=== The problem ===
Where a line contains the word "finishes", copy that line in full.

[BEGIN Data to process]

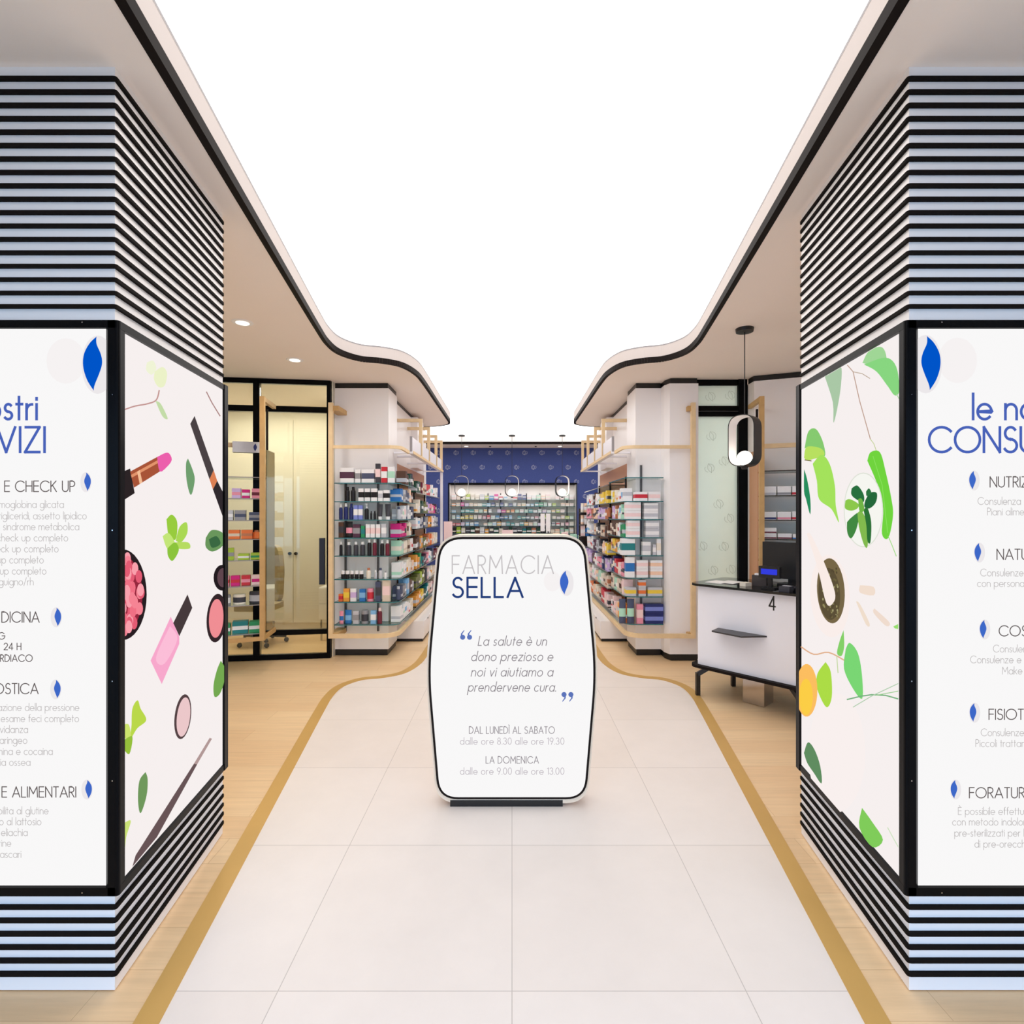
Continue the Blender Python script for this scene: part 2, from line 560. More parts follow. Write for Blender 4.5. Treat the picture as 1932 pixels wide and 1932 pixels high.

[END Data to process]
[BEGIN Data to process]

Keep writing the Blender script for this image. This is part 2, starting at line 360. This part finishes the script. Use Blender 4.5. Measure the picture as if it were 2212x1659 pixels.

[END Data to process]
[BEGIN Data to process]

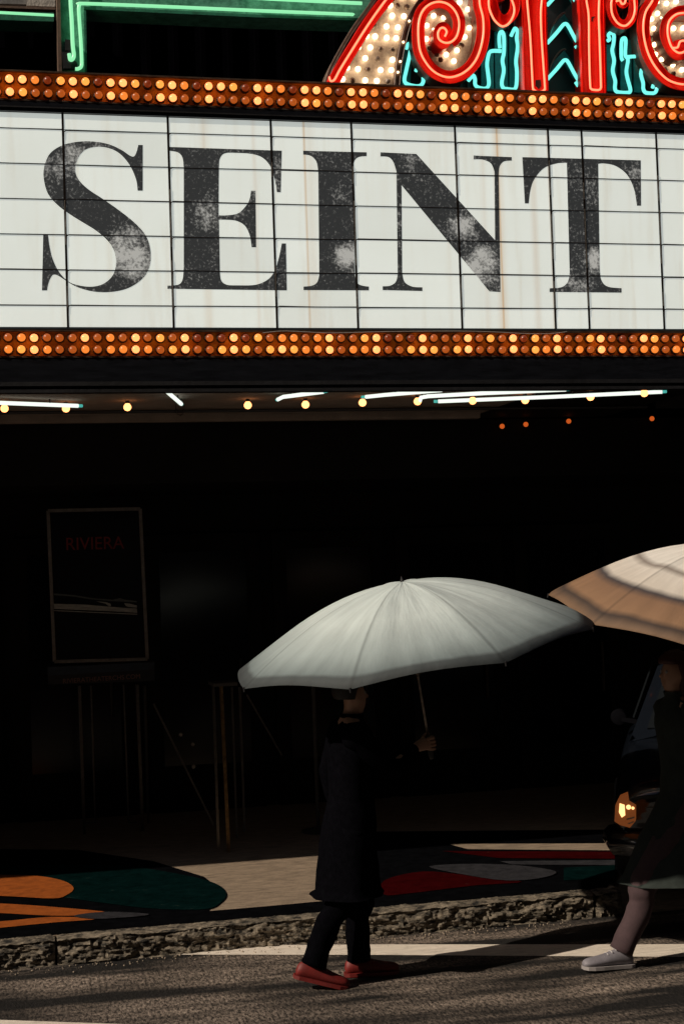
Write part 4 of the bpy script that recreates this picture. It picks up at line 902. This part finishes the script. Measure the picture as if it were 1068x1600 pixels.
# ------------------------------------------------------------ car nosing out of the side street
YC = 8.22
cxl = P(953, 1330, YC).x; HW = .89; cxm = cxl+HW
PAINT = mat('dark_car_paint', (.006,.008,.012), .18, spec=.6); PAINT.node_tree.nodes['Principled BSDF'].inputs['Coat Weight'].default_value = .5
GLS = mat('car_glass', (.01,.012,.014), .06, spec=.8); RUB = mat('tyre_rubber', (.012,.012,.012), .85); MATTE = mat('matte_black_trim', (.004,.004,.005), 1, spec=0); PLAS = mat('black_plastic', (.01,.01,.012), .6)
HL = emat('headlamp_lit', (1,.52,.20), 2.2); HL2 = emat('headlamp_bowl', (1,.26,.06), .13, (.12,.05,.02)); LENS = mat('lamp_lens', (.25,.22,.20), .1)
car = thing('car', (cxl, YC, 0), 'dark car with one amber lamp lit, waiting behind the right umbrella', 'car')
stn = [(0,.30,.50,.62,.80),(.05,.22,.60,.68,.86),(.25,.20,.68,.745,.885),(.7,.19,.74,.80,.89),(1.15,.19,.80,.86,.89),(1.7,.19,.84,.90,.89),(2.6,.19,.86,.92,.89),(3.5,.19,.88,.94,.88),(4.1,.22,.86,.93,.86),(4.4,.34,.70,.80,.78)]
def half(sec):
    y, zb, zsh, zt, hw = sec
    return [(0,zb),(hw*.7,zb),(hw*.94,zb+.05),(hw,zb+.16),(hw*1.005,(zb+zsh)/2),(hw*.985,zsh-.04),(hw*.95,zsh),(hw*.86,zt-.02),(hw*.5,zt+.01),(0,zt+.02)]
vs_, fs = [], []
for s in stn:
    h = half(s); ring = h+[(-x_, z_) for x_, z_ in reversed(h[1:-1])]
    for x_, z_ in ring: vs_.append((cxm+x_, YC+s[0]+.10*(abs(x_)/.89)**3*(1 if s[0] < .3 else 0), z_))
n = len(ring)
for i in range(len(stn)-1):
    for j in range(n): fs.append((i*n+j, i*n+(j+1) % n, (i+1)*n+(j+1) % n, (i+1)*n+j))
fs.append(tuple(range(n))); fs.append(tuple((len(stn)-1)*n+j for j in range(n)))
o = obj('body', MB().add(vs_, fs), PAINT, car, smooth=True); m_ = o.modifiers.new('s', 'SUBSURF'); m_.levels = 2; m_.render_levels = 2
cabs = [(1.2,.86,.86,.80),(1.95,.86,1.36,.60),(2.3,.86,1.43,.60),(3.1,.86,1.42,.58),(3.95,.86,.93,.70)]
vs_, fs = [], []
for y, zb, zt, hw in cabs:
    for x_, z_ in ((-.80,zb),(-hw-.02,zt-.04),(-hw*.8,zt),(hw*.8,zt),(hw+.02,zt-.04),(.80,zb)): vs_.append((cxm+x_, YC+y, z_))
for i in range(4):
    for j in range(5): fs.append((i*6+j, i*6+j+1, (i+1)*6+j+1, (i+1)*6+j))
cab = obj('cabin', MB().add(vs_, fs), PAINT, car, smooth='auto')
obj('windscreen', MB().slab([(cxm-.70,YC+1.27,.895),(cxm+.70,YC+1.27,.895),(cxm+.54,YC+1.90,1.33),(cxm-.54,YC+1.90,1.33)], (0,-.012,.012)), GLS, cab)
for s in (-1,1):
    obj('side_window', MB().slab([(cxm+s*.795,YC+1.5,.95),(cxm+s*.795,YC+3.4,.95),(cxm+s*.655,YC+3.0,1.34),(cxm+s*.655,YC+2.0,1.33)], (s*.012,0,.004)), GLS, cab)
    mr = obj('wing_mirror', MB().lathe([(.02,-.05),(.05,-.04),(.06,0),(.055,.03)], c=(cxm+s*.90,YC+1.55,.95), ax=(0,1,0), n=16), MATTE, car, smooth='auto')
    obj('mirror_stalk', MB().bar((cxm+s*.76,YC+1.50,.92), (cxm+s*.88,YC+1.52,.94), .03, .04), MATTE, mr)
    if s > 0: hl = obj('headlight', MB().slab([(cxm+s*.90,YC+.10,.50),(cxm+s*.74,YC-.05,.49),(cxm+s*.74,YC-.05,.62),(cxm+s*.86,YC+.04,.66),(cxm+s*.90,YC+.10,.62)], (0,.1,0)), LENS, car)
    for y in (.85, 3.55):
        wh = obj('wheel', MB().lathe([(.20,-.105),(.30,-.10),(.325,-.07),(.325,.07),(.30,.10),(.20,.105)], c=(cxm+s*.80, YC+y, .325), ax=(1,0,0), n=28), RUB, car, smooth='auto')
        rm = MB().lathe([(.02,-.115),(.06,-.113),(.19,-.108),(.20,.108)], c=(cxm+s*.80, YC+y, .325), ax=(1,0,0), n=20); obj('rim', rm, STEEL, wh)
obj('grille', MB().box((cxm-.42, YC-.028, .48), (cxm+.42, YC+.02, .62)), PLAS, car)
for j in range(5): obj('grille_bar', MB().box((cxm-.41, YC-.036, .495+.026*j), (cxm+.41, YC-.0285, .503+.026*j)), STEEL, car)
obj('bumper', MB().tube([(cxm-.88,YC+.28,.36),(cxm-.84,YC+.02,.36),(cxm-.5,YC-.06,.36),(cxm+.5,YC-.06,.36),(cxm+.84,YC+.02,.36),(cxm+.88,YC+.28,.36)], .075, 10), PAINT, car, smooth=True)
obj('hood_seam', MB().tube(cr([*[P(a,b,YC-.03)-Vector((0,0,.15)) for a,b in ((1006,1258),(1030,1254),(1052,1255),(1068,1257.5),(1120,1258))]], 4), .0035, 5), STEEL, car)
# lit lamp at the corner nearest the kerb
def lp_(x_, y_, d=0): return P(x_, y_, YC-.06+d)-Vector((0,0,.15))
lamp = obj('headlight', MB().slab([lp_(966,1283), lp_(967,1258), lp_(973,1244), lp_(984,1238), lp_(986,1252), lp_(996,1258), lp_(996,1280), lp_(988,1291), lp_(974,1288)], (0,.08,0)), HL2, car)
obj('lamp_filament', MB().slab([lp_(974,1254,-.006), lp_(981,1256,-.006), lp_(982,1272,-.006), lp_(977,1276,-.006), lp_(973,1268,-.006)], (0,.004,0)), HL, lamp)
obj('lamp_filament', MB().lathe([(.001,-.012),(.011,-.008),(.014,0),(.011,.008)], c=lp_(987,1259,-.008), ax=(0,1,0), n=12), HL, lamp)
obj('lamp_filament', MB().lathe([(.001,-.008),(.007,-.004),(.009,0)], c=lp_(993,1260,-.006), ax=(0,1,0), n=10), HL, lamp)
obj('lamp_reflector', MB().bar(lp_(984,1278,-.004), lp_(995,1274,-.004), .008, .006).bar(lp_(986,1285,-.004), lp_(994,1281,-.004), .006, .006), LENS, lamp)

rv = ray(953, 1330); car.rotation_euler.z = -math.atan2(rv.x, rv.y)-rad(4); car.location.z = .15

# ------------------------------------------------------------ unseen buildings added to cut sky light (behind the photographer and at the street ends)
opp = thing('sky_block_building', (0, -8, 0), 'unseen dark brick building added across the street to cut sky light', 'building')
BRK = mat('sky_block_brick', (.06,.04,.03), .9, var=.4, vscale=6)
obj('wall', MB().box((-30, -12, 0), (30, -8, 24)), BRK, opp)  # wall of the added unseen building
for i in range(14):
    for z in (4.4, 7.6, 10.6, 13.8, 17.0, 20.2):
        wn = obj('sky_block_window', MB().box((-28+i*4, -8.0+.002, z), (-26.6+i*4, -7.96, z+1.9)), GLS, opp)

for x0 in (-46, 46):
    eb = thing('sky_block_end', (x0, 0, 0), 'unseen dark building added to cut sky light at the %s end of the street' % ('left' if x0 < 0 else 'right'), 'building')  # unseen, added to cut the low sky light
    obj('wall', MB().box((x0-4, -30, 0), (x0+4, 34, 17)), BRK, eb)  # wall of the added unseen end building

[END Data to process]

=== Response ===
Keep writing the Blender script for this image. This is part 2, starting at line 360. This part finishes the script. Use Blender 4.5. Measure the picture as if it were 2212x1659 pixels.
Write part 4 of the bpy script that recreates this picture. It picks up at line 902. This part finishes the script. Measure the picture as if it were 1068x1600 pixels.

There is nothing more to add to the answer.